Originally Posted by
COCOR
15 yıl oldu.
Bir çay bahçesinin kenarından geçerken, gözüm kenarda bir anne kedi ve 3 yavruya takıldı.
Yalnız yavrulardan biri farklıydı. Çok zayıf, sürekli miyavlıyordu. Yaklaştım. Bu yavrucak gözleri kapanmış ve çok çapaklıydı. İleri derecede hastaydı. Diğer iki kardeşi annesinin peşinden gidebildiği halde, bu gidemiyor, annesinin sütünü ememiyordu.
Geçip gidemedim. Yavrunun bu haline çok üzüldüm. Bu halde hayatını idame ettiremezdi. bundan sonra her anı çok sıkıntılı olacağı besbelliydi.
Bir kutu buldum. Yavruyu kutuya koydum. Eve getirdim. Gözlerini sildim. Göz kapaklarını açtığımda gözlerinin tamamen geri dönmeyecek şekilde kaybettiğini anladım. Tamamen beyazlaşmıştı artık. Burnu çok akıntılı ve tıkanıktı.
Gözleri görmüyor ve koku almıyordu. Koku almadığını kendisine süt verdiğim halde, içmemesinden anladım. Koku ile tat duyusu beraber olduğu için tat duyusunu da almadığını anladım. Herşeye aşırı tepki veriyordu. Her şey ona yabancı geliyordu. Kendini koruma içgüdüsüyle tırmalıyordu.
Evde bir kutu penisilin tozunu az bir süte attım. Zorla içirdim.
Kendi isteği ile su ve süt içmiyordu. İlaçlı sütten sonra burun akıntısı gitti, gözlerinin çapağı gitti. Artık iyileşti ama görme ve koku duyularını kaybetmişti.
5 yaşındaki kızımla beraber her gün düzenli bir şekilde baktık. Ağzına sütü fışkırtarak zorla içirdik. Temizliğini düzenli yaptık.
Bir şey yiyip içmiyor, sürekli korku halindeydi.
Belki de hastalığından sürekli halüsinasyon görüyordu.
Bu hali içimi burktu. Anlaşıldı çok sürmeyecek ömrü. Bari son günlerini temiz bir yerde, şefkatle bakıldığı bir yerde geçiriyor diye kendimi teselli ettim.
6. günde kendini tamamen bıraktı, kalkmadı. Son nefesini verdi.
Kızım gördü. Baba neden hareket etmiyor?
Nasıl anlatayım, ne edeyim?
Kızım hıçkırıklara boğuldu. Güzelce durumu izah ettim. Bunun kendisi için daha iyi olduğunu gözleri görmez ve koku almadan yaşamasının imkansız olduğunu anlattım uzun uzun.

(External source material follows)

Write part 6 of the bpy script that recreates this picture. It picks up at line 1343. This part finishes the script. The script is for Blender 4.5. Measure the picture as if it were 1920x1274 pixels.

Yavru kediye güzel bir mezar hazırladık. Boş tarlaya gittik, küçük bir çukur açtık. Başına da oralarda atılmış bir süslü değnek parçasını başına diktik. Bu da mezar taşı oldu ona.
Artık kızım ağlamasını kesti. En azından güzel bir mezar açtık, değer verdik. Bu durum onu teskin etti.
Kızıma ölümü anlamasını kolaylaştıran bir olay oldu.
Hayvan sevgisini kalbine çok güzel yerleştirmiş oldum. En azından eziyet etmeyeceğine kesin kanaatim var.
Ben de kolay kolay unutamayacağım bir hatıra oldu. Bize 6 gün misafir oldu. İsim bile koyamadık. Ona sevgimizi verdik. O bizim verdiğimiz sevgiyi anlayamadı ama bize çok farklı 6 gün yaşattı.